Western companies reacted to Russia’s invasion of Ukraine in several ways. Microsoft said it was helping to keep Ukraine informed about cyberattacks and also suspended the sale of new products and services in Russia. Apple announced on Tuesday that it will stop selling products at its Apple Store in the country.

AWS has no data centers, infrastructure or offices in Russia, and it has a “longstanding policy of not doing business” in the country, Amazon said. Amazon’s biggest customers using AWS in Russia are companies headquartered outside of the country that have development teams there, the company added.

—Annie Palmer

Ukraine invites US Senate to Zoom meeting with Zelenskyy

United States First Lady Jill Biden applauds her guest, Ukraine’s Ambassador to the United States, Oksana Markarova, in the first lady’s box, as President Joe Biden greets Markarova during her speech on the State of the Union during a joint session of the United States Congress in the chamber of the House of Representatives at the Capitol in Washington, United States, on March 1, 2022.

Evelyn Hockstein | Reuters

The entire US Senate has been invited to meet with Ukrainian President Volodymyr Zelenskyy via Zoom on Saturday morning, NBC News reported, citing unnamed sources.

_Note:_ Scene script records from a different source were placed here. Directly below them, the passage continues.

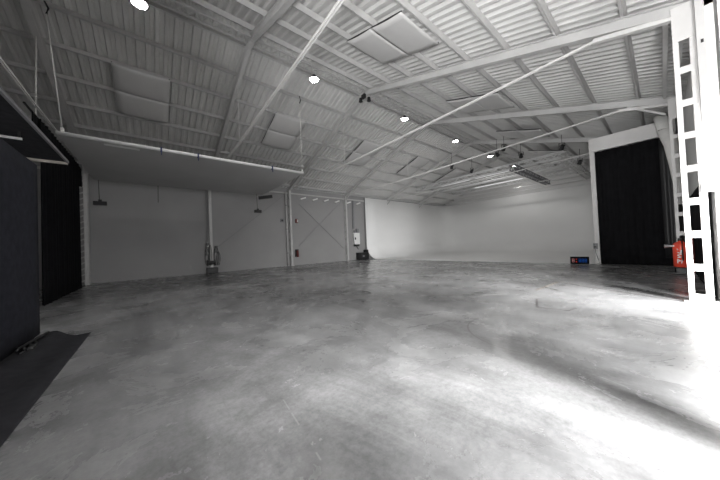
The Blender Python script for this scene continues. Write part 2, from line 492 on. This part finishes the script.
# ------------------------------------------------------------------ black booth at the left edge
bm = BM()
sheet(bm, lambda u, v: (-1.56+.012*math.sin(9*u)*math.sin(3*v+1), 6.8-5.0*u,   .02+2.88*v), 30, 10, .05)
t = thing('backdrop_flat', 'tall dark navy cloth wall at the left edge of the photo', 'backdrop', (-1.58,4.3,0))
obj('cloth_face', bm, M['navy'], t, smooth=True)
bm = BM(); box(bm, -1.62, -1.60, 6.765, 6.80, 0, 2.9); obj('edge_batten', bm, M['steelg'], t)
bm = BM()
def matf(u, v):
    y = 1.4+5.0*u
    w = .02 + .035*(1+math.sin(7*v+1.2*math.sin(4*u)))*(.35+.65*u**3)
    ex = .16*u**6*math.sin(5.5*v+.4)
    return (-1.52+.68*v, y-.1+ex, .006+w*math.sin(PI*min(1,v*1.02+.02))**.6 if v < .98 else .008)
sheet(bm, matf, 40, 24, .008); tag(obj('floor_cloth', bm, M['matt'], smooth=True, at=(-1.2,4,0)), 'rumpled charcoal cloth on the floor at the foot of the navy wall', 'floor cloth')
t = thing('booth_roof', 'dark suspended roof of the booth in the upper left corner', 'booth roof', (-3.2,5.5,3.4))
bm = BM(); box(bm, -6.0, -1.46, 1.5, 8.40, 3.42, 3.47); obj('dark_sheet', bm, M['matt'], t)
bm = BM(); bar(bm, (-1.44,1.5,3.43), (-1.44,8.45,3.43), .035, .05); obj('front_rail', bm, M['grey'], t)
bm = BM(); bar(bm, (-1.44,8.44,3.42), (-6.0,8.44,3.42), .05, .10); s = obj('end_beam', bm, M['beige'], t); s['label'] = 'paler end beam'
t = thing('tube_light', 'unlit white tube light under the dark booth roof', 'light', (-2.2,6.72,3.34))
bm = BM(); tube(bm, [(-3.0,6.74,3.30),(-1.65,6.74,3.30)], .022, 10); obj('tube', bm, M['white'], t, smooth=True)
for x in (-2.95, -1.68):
    bm = BM(); box(bm, x-.012, x+.012, 6.73, 6.75, 3.31, 3.42); obj('socket', bm, M['blackp'], t)
t = thing('cable_bundle', 'dark bundle of cable lying on the floor cloth against the navy wall', 'cable', (-1.35,5.6,.05))
for k in range(4):
    bm = BM(); ph = k*1.3
    tube(bm, [(-1.36+.06*math.sin(ph+j*.9), 5.35+.17*j+.02*k, .075+.02*math.sin(j+ph)+.014*k) for j in range(6)], .016, 6)
    obj('cable_strand', bm, M['blackp'], t, smooth=True)
bm = BM(); lathe(bm, [(.03,0),(.035,.02),(.035,.12),(.02,.14)], (-1.30,5.45,.09), 10, 'Y'); obj('plug', bm, M['darkm'], t, smooth=True)

def drape(bm, x, ya, yb, z0, z1, folds, amp, thick=.01, nv=8, axis='Y', ragged=0):
    n = folds*6
    rnd = [random.random() for _ in range(folds+2)]
    def fn(u, v):
        k = u*folds; i = int(k); r_ = rnd[i]*(1-(k-i))+rnd[i+1]*(k-i)
        d = amp*(.5+r_)*math.sin(2*PI*k+2*r_)*(1.15-.4*v)
        y = ya+(yb-ya)*u; z = z0+(z1-z0)*v
        return (x+d, y, z) if axis == 'Y' else (y, x+d, z)
    sheet(bm, fn, n, nv, thick)
bm = BM(); drape(bm, -2.30, 10.6, 15.0, .02, 5.08, 16, .045); 
t = thing('black_drape', 'tall black drape between the navy wall and the long left wall', 'drape', (-2.3,13.4,0))
obj('cloth', bm, M['black'], t, smooth=True)
bm = BM(); drape(bm, -2.34, 10.2, 15.9, 4.3, 5.1, 22, .03); obj('top_cloth', bm, M['black'], t, smooth=True)
bm = BM(); tube(bm, [(-2.36,9.8,5.12),(-2.36,16.0,5.12)], .025, 8); obj('rail', bm, M['darkm'], t)
bm = BM(); sheet(bm, lambda u, v: (-2.32, 11.85+.2*v*u, 4.3*v), 4, 8, .02); obj('edge_cloth', bm, M['black'], t)
bm = BM(); tube(bm, [(-2.36,10.6,5.14),(-2.36,10.75,roof(10.75,.22))], .012, 6)
tag(obj('suspension_rope', bm, M['rope'], at=(-2.36,10.6,5.14)), 'pale rope rising from the black drape rail to the roof, far left', 'rope')

def lattice_post(X, Y, label):
    t = thing('lattice_post', label, 'post', (X,Y,0))
    bm = BM()
    for dx in (-.10,.10): box(bm, X+dx-.02, X+dx+.02, Y-.02, Y+.02, 0, 5.0)
    obj('rail', bm, M['steelg'], t)
    for k in range(19):
        z = .15+.26*k; bm = BM(); bar(bm, (X-.09,Y,z), (X+.09,Y,z+.10), .025, .05)
        obj('lacing_bar', bm, M['steelg'], t)
lattice_post(-2.42, 16.3, 'pale lattice post at the right edge of the black drape')

# ------------------------------------------------------------------ left wall fittings
for (a, c, w) in (((8.40,17.10,4.52),(12.40,17.10,1.0),'falling rightwards, before the cyclorama'),
                  ((12.25,17.12,4.95),(8.30,17.12,1.40),'rising rightwards, before the cyclorama'),
                  ((2.85,17.12,1.40),(7.2,17.12,5.0),'under the overhead panel')):
    bm = BM(); bar(bm, a, c, .045, .02, (0,1,0))
    tag(obj('bracing_bar', bm, M['brace'], at=a), 'thin diagonal bracing bar on the left wall, ' + w, 'bracing', 'wall bracing bars')
for k, x in enumerate((8.7, 9.7, 10.7, 11.75, 12.95, 14.0)):
    bm = BM(); bar(bm, (x-.26,16.9,4.84), (x+.20,16.98,5.0), .12, .09)
    tag(obj('wall_bracket', bm, M['white'], at=(x,17,5.05)), 'short bracket atop the left wall, %s' % ['first right of the double column','second from the double column','third from the double column','fourth from the double column','above the conduit','last before the cyclorama'][k], 'bracket', 'brackets along the wall top')
bm = BM(); bar(bm, (-12.4,17.08,5.22), (14.8,17.08,5.22), .10, .10)
tag(obj('wall_rail', bm, M['steelg'], at=(0,17.08,5.22)), 'grey steel rail along the top of the long left wall', 'rail')
# downpipe beside the middle column
t = thing('downpipe', 'pale downpipe beside the middle left-wall column', 'pipe', (7.36,17.0,0))
bm = BM(); tube(bm, [(7.36,17.0,.02),(7.36,17.0,5.3)], .055, 10); obj('pipe', bm, M['steelg'], t, smooth=True)
for z in (.9, 2.6, 4.3):
    bm = BM(); lathe(bm, [(.068,0),(.068,.05)], (7.36,17.0,z), 10); obj('clip', bm, M['grey'], t)

t = thing('alarm_sounder', 'small grey box high on the left wall, left of the double column', 'alarm', (7.1,17.14,3.25))
bm = BM(); box(bm, 6.97,7.2,17.1,17.2,3.13,3.38); obj('housing', bm, M['grey'], t, bevel=.015)
bm = BM(); lathe(bm, [(.07,0),(.05,-.03)], (7.085,17.1,3.25), 12, 'Y'); obj('dome', bm, M['darkm'], t)
t = thing('call_point', 'small red box high on the left wall, right of the double column', 'alarm', (8.2,17.14,3.25))
bm = BM(); box(bm, 8.09,8.29,17.1,17.2,3.10,3.40); obj('housing', bm, M['redd'], t, bevel=.015)
bm = BM(); box(bm, 8.20,8.27,17.085,17.1,3.15,3.35); s = obj('label_plate', bm, M['white'], t); s['label'] = 'pale plate'
def ext(x, y, z, r, h, name, label, m, hose=True, cat='fire extinguisher'):
    t = thing(name, label, cat, (x,y,z))
    bm = BM(); lathe(bm, [(r*.8,0),(r,.02),(r,h*.80),(r*.82,h*.88),(r*.35,h*.93),(r*.3,h*.97)], (x,y,z), 18); obj('body', bm, m, t, smooth=True)
    bm = BM(); lathe(bm, [(r*.28,h*.96),(r*.34,h*.98),(r*.34,h*1.05),(r*.15,h*1.07)], (x,y,z), 12); obj('valve', bm, M['darkm'], t)
    bm = BM(); bar(bm, (x,y,z+h*1.07), (x-r*1.1,y,z+h*1.12), .03, .02); obj('handle', bm, M['blackp'], t)
    if hose:
        bm = BM(); tube(bm, [(x-r*.3,y,z+h), (x-r*1.1,y-.02,z+h*.95), (x-r*1.3,y-.02,z+h*.6), (x-r*1.2,y-.02,z+h*.25)], .016, 6); obj('hose', bm, M['blackp'], t, smooth=True)
    return t
ext(8.12, 17.02, .60, .085, .50, 'fire_extinguisher', 'dark fire extinguisher hung low on the left wall, right of the double column', M['redd'])
t = bpy.data.objects['fire_extinguisher']
bm = BM(); box(bm, 8.0,8.24,17.1,17.2,.62,1.16); obj('backboard', bm, M['blackp'], t)

t = thing('switch_box', 'white electrical box on the left wall under a dark conduit', 'electrical box', (13.68,17.1,1.2))
bm = BM(); box(bm, 13.40,14.02,16.98,17.2,1.35,2.35); obj('cabinet', bm, M['white'], t, bevel=.01)
bm = BM(); box(bm, 13.46,13.58,16.955,16.98,1.75,1.95); obj('switch', bm, M['darkm'], t)
bm = BM(); box(bm, 13.46,13.62,16.96,17.15,2.36,2.56); box(bm, 13.72,13.92,16.96,17.15,2.36,2.70); obj('connector', bm, M['grey'], t)
bm = BM(); box(bm, 13.42,13.95,16.99,17.12,1.18,1.34); obj('socket_row', bm, M['darkm'], t)
bm = BM(); tube(bm, [(13.33,16.98,2.3),(13.28,16.95,1.9),(13.36,16.95,1.4),(13.6,16.93,1.15),(13.75,16.9,.9)], .022, 6); obj('cable', bm, M['blackp'], t, smooth=True)
bm = BM(); bar(bm, (13.45,17.1,2.72), (13.5,17.1,5.15), .14, .10, (0,1,0)); tag(obj('conduit', bm, M['grey'], at=(13.45,17.1,2.4)), 'dark grey vertical conduit running up the wall above the white electrical box', 'conduit')
t = thing('equipment_case', 'black case on the floor below the white electrical box', 'case', (14.1,16.8,0))
bm = BM(); box(bm, 13.58,14.66,16.60,17.02,.02,.62); obj('body', bm, M['blackp'], t, bevel=.02)
bm = BM(); box(bm, 14.38,14.66,16.64,16.98,.63,.84); obj('stacked_unit', bm, M['blackp'], t, bevel=.015)
bm = BM(); box(bm, 13.95,14.15,16.585,16.6,.25,.36); obj('handle', bm, M['grey'], t)

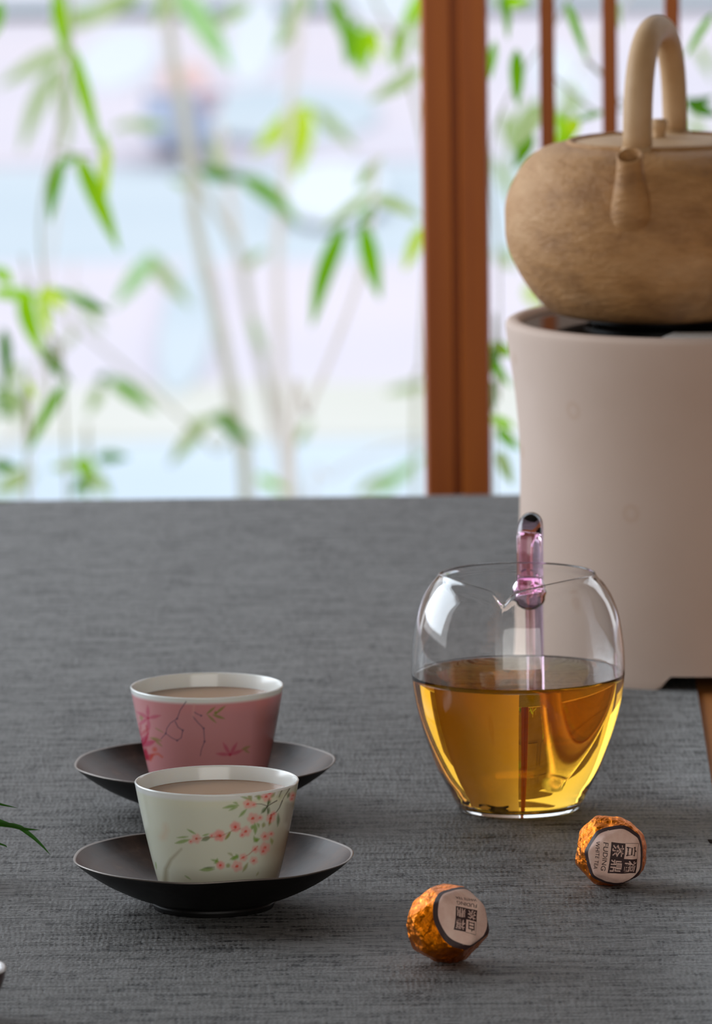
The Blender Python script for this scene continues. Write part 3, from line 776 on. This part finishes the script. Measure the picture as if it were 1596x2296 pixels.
def grid(x0, x1, y0, y1, n=10):
    V = [(x0 + (x1 - x0) * i / n, y0 + (y1 - y0) * j / n) for j in range(n + 1) for i in range(n + 1)]
    return V, [(j * (n + 1) + i, j * (n + 1) + i + 1, (j + 1) * (n + 1) + i + 1, (j + 1) * (n + 1) + i) for j in range(n) for i in range(n)]

def teaball(px, py, R, nrm, upv, lab, seed, flat, labR, sc3=(1, 1, 1), es=1.0):
    g = random.Random(seed)
    base = at(px, py)
    s = mpp(base); R = R * s
    # local frame: z = label normal, y = label up (given in camera right / up / toward terms)
    cv = lambda t: (RT0 * t[0] + UP0 * t[1] - FW * t[2])
    n = cv(nrm).normalized(); u = cv(upv); u = (u - n * u.dot(n)).normalized(); r = u.cross(n)
    rot = Matrix((r, u, n)).transposed()
    planes = []
    for _ in range(64):
        d = Vector((g.gauss(0, 1), g.gauss(0, 1), g.gauss(0, 1))).normalized(); planes.append((d, 0.90 + 0.12 * g.random()))
    planes = [(d, k) for d, k in planes if d.z < 0.72]
    planes += [(Vector((0.06, 0.03, 1)).normalized(), flat), (Vector((-.35, .1, .93)).normalized(), flat + 0.045), (Vector((.1, -.4, .9)).normalized(), flat + .045), (Vector((0, 0, -1)), 0.9), (Vector((.3, .35, .88)).normalized(), flat + .06)]
    wdn = rot.transposed() @ Vector((0, 0, -1)); planes.append((wdn, 0.93))
    PN = np.array([list(p[0]) for p in planes]); PD = np.array([p[1] for p in planes])
    from mathutils import noise
    def surf(d, crump=1.0):
        dn = np.array(d); q = PN @ dn; q = np.maximum(q, 1e-3); t = PD / q
        t = t[t < 3]; kk = 60.0; v = -np.log(np.sum(np.exp(-kk * t))) / kk
        v = min(v, 1.06)
        c = noise.fractal(Vector(d) * 4.2 + Vector((seed, 0, 0)), 0.6, 2.2, 4) * 0.018 * crump
        return (v + c + 0.012) * R
    bm = bmesh.new(); bmesh.ops.create_icosphere(bm, subdivisions=6, radius=1)
    for v in bm.verts:
        d = v.co.normalized(); far = max(0, d.z) ** 2
        v.co = d * surf(d, 1.0 if d.z < 0.45 else 0.5)
        v.co = Vector((v.co.x * sc3[0], v.co.y * sc3[1], v.co.z * sc3[2]))
    me = bpy.data.meshes.new('foil'); bm.to_mesh(me); bm.free(); me.materials.append(M_FOIL)
    me.polygons.foreach_set('use_smooth', [True] * len(me.polygons))
    zmin = min((rot @ v.co).z for v in me.vertices)
    o = empty('tea_ball', base)
    tag(o, lab, 'tea ball', 'foil wrapped tea balls')
    def put(name, me_):
        ob = bpy.data.objects.new(name, me_); link(ob, o)
        ob.matrix_local = Matrix.Translation((0, 0, -zmin)) @ rot.to_4x4(); return ob
    put('foil', me)
    def wrap(xy, off):
        out = []
        for x, y in xy:
            if off > 0.0145: x *= es; y *= es
            rho = math.hypot(x, y); al = rho * labR; ph = math.atan2(y, x)
            d = Vector((math.sin(al) * math.cos(ph), math.sin(al) * math.sin(ph), math.cos(al)))
            p = d * (surf(d, 0.5) + off * R); out.append(Vector((p.x * sc3[0], p.y * sc3[1], p.z * sc3[2])))
        return out
    def put2d(name, m, off, mat, parent=None):
        V, Fc = m; V3 = wrap(V, off); me_ = bpy.data.meshes.new(name); me_.from_pydata([tuple(v) for v in V3], [], [tuple(f) for f in Fc]); me_.update()
        me_.materials.append(mat); me_.polygons.foreach_set('use_smooth', [True] * len(me_.polygons))
        if parent is None: return put(name, me_)
        return link(bpy.data.objects.new(name, me_), parent)
    def disc(R0, R1, nr=10, na=96, wob=0.012):
        V = []
        for i in range(nr + 1):
            q = R0 + (R1 - R0) * i / nr
            for k in range(na):
                a = 2 * PI * k / na; w = 1 + wob * math.sin(3 * a + seed) + wob * .7 * math.sin(7 * a)
                V.append((q * w * math.cos(a), q * w * math.sin(a)))
        Fc = [(i * na + k, (i + 1) * na + k, (i + 1) * na + (k + 1) % na, i * na + (k + 1) % na) for i in range(nr) for k in range(na)]
        if R0 < 0.02: Fc.append(tuple(range(na)))
        return V, Fc
    st = put2d('sticker', disc(0.01, 0.875, 14), 0.012, M_PAPER)
    put2d('sticker_border', disc(0.86, 1.0, 4), 0.014, M_RING, st)
    # emblem: three dark squares and one outlined, with carved characters, two lines of print below
    q = 0.43
    dk = join3 = None
    def J(*ms):
        V, Fc = [], []
        for v, f in ms: k = len(V); V += list(v); Fc += [[i + k for i in t] for t in f]
        return V, Fc
    oy = 0.22
    put2d('emblem', J(grid(0, q * 1.05, oy, oy + q * 1.05), grid(-q * 1.05, 0, oy - q * 1.0, oy), grid(0, q * 1.05, oy - q * 1.0, oy),
        grid(-q * 1.05, 0, oy + q * 1.04, oy + q * 1.07, 6), grid(-q * 1.07, -q * 1.045, oy, oy + q * 1.07, 6)), 0.019, M_RING, st)
    put2d('emblem_character', fit(GL['白'], -q * .52, oy + q * .5, q * .62, q * .8), 0.024, M_RING, st)
    put2d('emblem_character', fit(GL['福'], q * .52, oy + q * .52, q * .84, q * .84), 0.024, M_GLYPH, st)
    put2d('emblem_character', fit(GL['茶'], -q * .52, oy - q * .5, q * .84, q * .8), 0.024, M_GLYPH, st)
    put2d('emblem_character', fit(GL['鼎'], q * .52, oy - q * .5, q * .84, q * .8), 0.024, M_GLYPH, st)
    put2d('printed_line', fit(LN['FUDING'], 0.0, oy - q - 0.145, 0.81, 0.135), 0.024, M_RING, st)
    put2d('printed_line', fit(LN['WHITE TEA'], 0.0, oy - q - 0.37, 0.83, 0.11), 0.024, M_RING, st)
    return o
teaball(1371, 1984, 84, (0.13, -0.20, 1), (1, -0.13, 0), 'orange foil tea ball beside the pitcher, its round label read sideways', 3, 0.86, 1.02, (0.98, 0.96, 1))
teaball(1000, 2157, 90, (0.70, 0.40, 1), (-0.28, -1, 0), 'crumpled golden foil tea ball nearest the camera, its label upside down', 12, 0.86, 0.93, (1.0, 1.0, 1.05), 0.8)

# crumb at the right edge of the cloth
def crumb():
    b = at(1596, 1892); s = mpp(b)
    V, Fc = tube([(-9 * s, 0, 9 * s), (-3 * s, 4 * s, 5 * s), (4 * s, 2 * s, 4 * s), (14 * s, -6 * s, 5 * s)], [1.5 * s, 5 * s, 4 * s, 1.5 * s], 8)
    o = mesh('tea_crumb', V, Fc, Mat('dry_leaf', lin(36, 24, 18), 0.8).m, None, True, b)
    tag(o, 'tiny dark curl of dry tea at the right edge beyond the orange ball', 'tea leaf')
crumb()

# ------------------------------------------------------------------ left edge: cup and small plant
def edge_cup():
    b = at(-112, 2285); s = mpp(b); o = empty('edge_cup', b); tag(o, 'dark red cup with a grey-white rim cut off by the lower left edge', 'cup')
    out = smoothprof([(62, 0), (78, 14), (104, 45), (120, 80), (128, 112)], 6)
    mesh('body', *lathe([(0, 2 * s), (58 * s, 2 * s)] + [(r * s, h * s) for r, h in out] + [(129 * s, 114 * s)], 96), Mat('dark_red_glaze', lin(64, 22, 18), 0.2).m, o)
    i2 = [(129, 114), (127, 119), (122, 120), (117, 116)] + smoothprof([(108, 92), (92, 56), (62, 26), (30, 18)], 5) + [(0, 17)]
    mesh('lining', *lathe([(r * s, h * s) for r, h in i2], 96), Mat('grey_white_glaze', lin(200, 196, 196), 0.25).m, o)
edge_cup()

def blade(pts, w, mat, name='leaf', parent=None, curl=0.25, face=None, n=12, origin=None):
    """lanceolate blade along 3D points; w = max half width"""
    P = [Vector(p) for p in cr([tuple(p) for p in pts], max(3, n // max(1, len(pts) - 1)))]
    m = len(P); V, Fc = [], []
    ax = (P[-1] - P[0]).normalized(); vd = Vector(face) if face else -FW
    for i, p in enumerate(P):
        t = i / (m - 1); tg = (P[min(i + 1, m - 1)] - P[max(i - 1, 0)]).normalized()
        sd = tg.cross(vd)
        sd = sd.normalized() if sd.length > 1e-4 else Vector((1, 0, 0))
        nr = sd.cross(tg); hw = w * max(0.03, (math.sin(PI * t ** 0.72)) ** 0.8) if 0 < t < 1 else w * 0.04
        for k, q in ((-1, 1), (0, 0), (1, 1)): V.append(p + sd * (k * hw) + nr * (q * hw * curl))
    for i in range(m - 1):
        for k in (0, 1): a = i * 3 + k; Fc.append((a, a + 1, a + 4, a + 3))
    o = mesh(name, V, Fc, mat, parent)
    return o
def setworld(o, parent):                         # vertices are in world space; keep them there under a moved parent
    o.matrix_parent_inverse = Matrix.Translation(parent.location).inverted(); return o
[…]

The meeting was organized by the Ukrainian Embassy in the United States, and it will come a day after Zelenskyy promised leaders in European capitals that Ukraine will repel the invasion launched by Russian forces last week.

Since the start of Russia’s unprovoked offensive, Democrats and Republicans in Congress have overwhelmingly supported the Biden administration’s efforts to bolster Ukraine’s resistance as well as U.S. sanctions designed to cripple the Russian economy.

During President Joe Biden’s State of the Union address on Tuesday, many lawmakers wore the blue and yellow of the Ukrainian flag, or wore the flag itself on their lapels.

At one point, Biden asked the public to stand up and “send an unequivocal signal to the world and to Ukraine” of American support.

They did and greeted Ukrainian Ambassador to the United States Oksana Markarova, who was seated with First Lady Jill Biden.